Среди других небезынтересных документов (о которых, к сожалению, нет никаких музейных экспликаций) — толстая греческая книга "Триодь", на страницах которой последовательно оставили автографы весьма разные люди. Во-первых, митрополит Исидор: в 1437-м по собственной, дерзкой и безумной инициативе вступил в непозволительные контакты с Западом — поехал на собор во Флоренцию и вернулся с длинным латинским крестом и идеей унии двух церквей. За что был, конечно, арестован. Конфуз замяли и после этого стали назначать митрополитов только из русских (а не греков). Во-вторых, Максим Грек: ученый иностранец, который, приехав на Русь и поразившись местному национализму и невежеству, взялся исправлять самонадеянные ошибки в церковных книгах, после чего был не выпущен на родину под следующим предлогом: "ты здесь увидел и хорошее, и дурное, а туда придешь — все расскажешь" — и в конце концов тоже посажен в острог. В-третьих, митрополит Макарий: противник Грека из лагеря митрополита Иосифа, с которого пошла тактика "иосифлян" — безусловно поддерживать власть, слиться с нею в политико-церковном альянсе, взамен же получать поддержку власти в самом насущном вопросе — вопросе недвижимости. Следует ли говорить, что именно иосифляне торжествовали историческую победу в том отрезке времени, на который всеми своими новыми символами указывает новая Россия?
Она так упорно апеллирует ныне к византийству, что я решила посмотреть на исторический прототип и отправилась на уик-энд в бывший Константинополь. Смею утверждать, что путешествие это абсолютно обязательно для всякого, кому интересна тема России: наводит на множество размышлений, особенно если воспринимать туризм как род практической географии. Например, становится весьма наглядной исконно русская проблема Босфора. Поднимаясь на корабле от Стамбула вверх по Босфору, до самого Черного моря, глядишь в узкую щель пролива и понимаешь, что за этими вратами — вся огромная Россия, которую в эту дырочку так и не выпустили, как ни рвалась. Византийская религиозность и византийская государственность, перенесенные в эту запертую со всех сторон Русь, за много веков несколько застоялись в ней и как-то даже подпортились — запахом стало веять нехорошим.

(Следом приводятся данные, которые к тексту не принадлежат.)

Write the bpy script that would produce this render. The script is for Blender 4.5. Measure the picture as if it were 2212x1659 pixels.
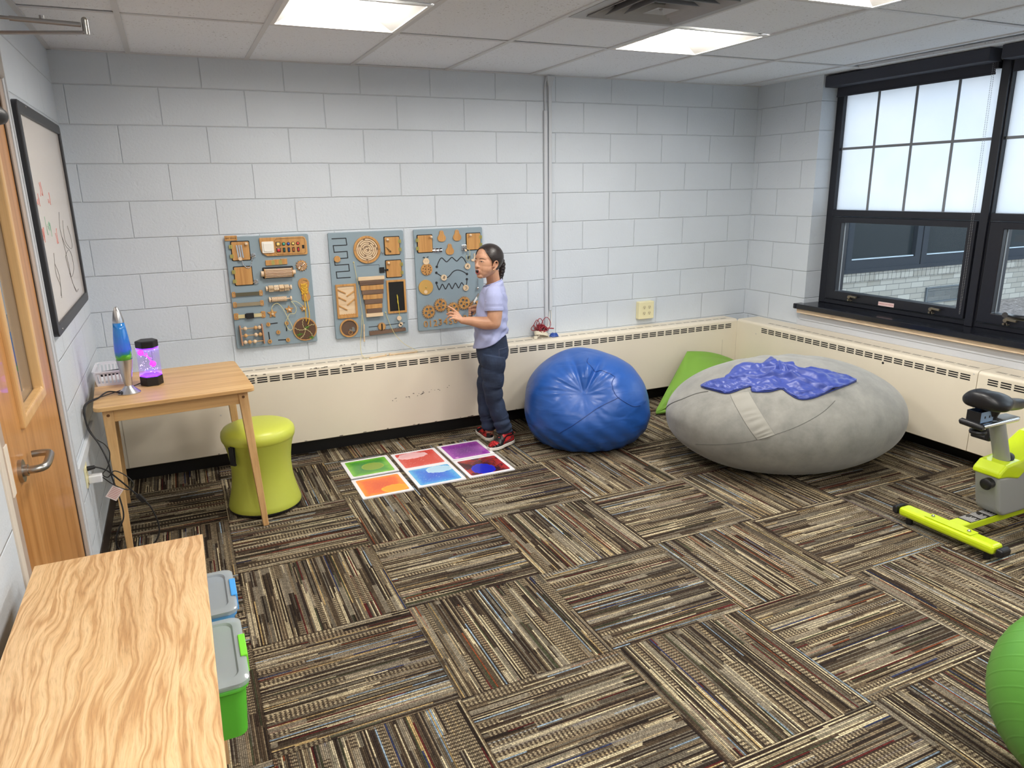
import bpy, bmesh, math, random
import numpy as np
from mathutils import Vector, Matrix, geometry

for o in list(bpy.data.objects):
    bpy.data.objects.remove(o, do_unlink=True)
SC = bpy.context.scene
COL = SC.collection
PI = math.pi

# ------------------------------------------------------------------ camera
CAMP = Vector((0.2031, -4.7313, 1.6684))
rx = Vector((0.90778843, -0.4191044, -0.01648206))
ux = Vector((0.12373509, 0.23005121, 0.96528031))
fx = Vector((0.40076151, 0.87830971, -0.26069575))
cam = bpy.data.cameras.new('camera')
camo = bpy.data.objects.new('camera', cam)
COL.objects.link(camo)
m3 = Matrix((rx, ux, -fx)).transposed()
camo.matrix_world = Matrix.Translation(CAMP) @ m3.to_4x4()
cam.sensor_fit = 'HORIZONTAL'
cam.sensor_width = 36.0
cam.lens = 1558.67 / 2212 * 36.0
cam.clip_start = 0.05
cam.clip_end = 200
SC.camera = camo

# ------------------------------------------------------------------ exposure and sky
SC.view_settings.view_transform = 'Standard'
SC.view_settings.look = 'None'
SC.view_settings.exposure = 1.75
SC.view_settings.gamma = 1.0
SC.view_settings.use_curve_mapping = False
W = bpy.data.worlds.new('overcast_sky')
SC.world = W
W.use_nodes = True
bg = W.node_tree.nodes['Background']
bg.inputs[0].default_value = (0.80, 0.90, 1.0, 1)
bg.inputs[1].default_value = 1.0
LAMP = 19.0          # emission of the ceiling light diffusers

# ------------------------------------------------------------------ materials
MATS = {}
def L(c):
    """sRGB 0-255 -> linear"""
    out = []
    for v in c:
        v = v / 255.0
        out.append(v / 12.92 if v <= 0.04045 else ((v + 0.055) / 1.055) ** 2.4)
    return tuple(out)

class NT:
    def __init__(self, name):
        self.m = bpy.data.materials.new(name)
        self.m.use_nodes = True
        self.t = self.m.node_tree
        self.b = self.t.nodes['Principled BSDF']
    def n(self, kind, **kw):
        nd = self.t.nodes.new(kind)
        for k, v in kw.items():
            if k.startswith('i_'):
                key = k[2:]
                key = int(key) if key.isdigit() else key.replace('_', ' ')
                nd.inputs[key].default_value = v
            else:
                setattr(nd, k, v)
        return nd
    def l(self, a, b):
        self.t.links.new(a, b)
    def math(self, op, a, b=None, c=None, clamp=False):
        nd = self.t.nodes.new('ShaderNodeMath')
        nd.operation = op
        nd.use_clamp = clamp
        for i, v in enumerate((a, b, c)):
            if v is None: continue
            if isinstance(v, (int, float)): nd.inputs[i].default_value = v
            else: self.l(v, nd.inputs[i])
        return nd.outputs[0]
    def ramp(self, fac, stops, interp='LINEAR'):
        r = self.t.nodes.new('ShaderNodeValToRGB')
        r.color_ramp.interpolation = interp
        e = r.color_ramp.elements
        e[0].position, e[0].color = stops[0][0], (*stops[0][1], 1)
        e[1].position, e[1].color = stops[1][0], (*stops[1][1], 1)
        for p, c in stops[2:]:
            x = e.new(p); x.color = (*c, 1)
        self.l(fac, r.inputs[0])
        return r.outputs[0]
    def mix(self, fac, a, b, mode='MIX'):
        nd = self.t.nodes.new('ShaderNodeMix')
        nd.data_type = 'RGBA'; nd.blend_type = mode
        for i, v in ((0, fac), (6, a), (7, b)):
            if isinstance(v, (int, float)): nd.inputs[i].default_value = v
            elif isinstance(v, tuple): nd.inputs[i].default_value = (*v, 1)
            else: self.l(v, nd.inputs[i])
        return nd.outputs[2]
    def bump(self, h, strength=0.5, dist=0.002, prev=None):
        b = self.n('ShaderNodeBump')
        b.inputs['Strength'].default_value = strength
        b.inputs['Distance'].default_value = dist
        self.l(h, b.inputs['Height'])
        if prev is not None: self.l(prev, b.inputs['Normal'])
        return b.outputs[0]
    def pos(self):
        g = self.n('ShaderNodeNewGeometry')
        return g.outputs['Position']
    def obj(self):
        return self.n('ShaderNodeTexCoord').outputs['Object']
    def sep(self, v):
        s = self.n('ShaderNodeSeparateXYZ'); self.l(v, s.inputs[0]); return s.outputs
    def comb(self, x, y, z):
        s = self.n('ShaderNodeCombineXYZ')
        for i, v in enumerate((x, y, z)):
            if isinstance(v, (int, float)): s.inputs[i].default_value = v
            else: self.l(v, s.inputs[i])
        return s.outputs[0]
    def noise(self, vec, scale, detail=2, rough=0.5, dist=0.0):
        nd = self.n('ShaderNodeTexNoise')
        nd.inputs['Scale'].default_value = scale
        nd.inputs['Detail'].default_value = detail
        nd.inputs['Roughness'].default_value = rough
        nd.inputs['Distortion'].default_value = dist
        if vec is not None: self.l(vec, nd.inputs['Vector'])
        return nd.outputs[0]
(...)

И еще одно впечатление, уже от турецкого Стамбула: в узком лабиринте этого города отсутствует точка обзора, в нем нет потребности созерцать что-либо другое, кроме небесного свода внутри мечети. Чтобы увидеть Стамбул, как привычно было бы западному человеку, нужно подняться на крышу современного отеля или на башню, построенную генуэзцами,— или выйти на единственную просторную площадь, оставшуюся от античной Византии. Этот восточный город противится взгляду со стороны и не понимает его ценности. Отчего-то вспомнилась застроенная Манежная с вспучившимися на ней подземными куполами.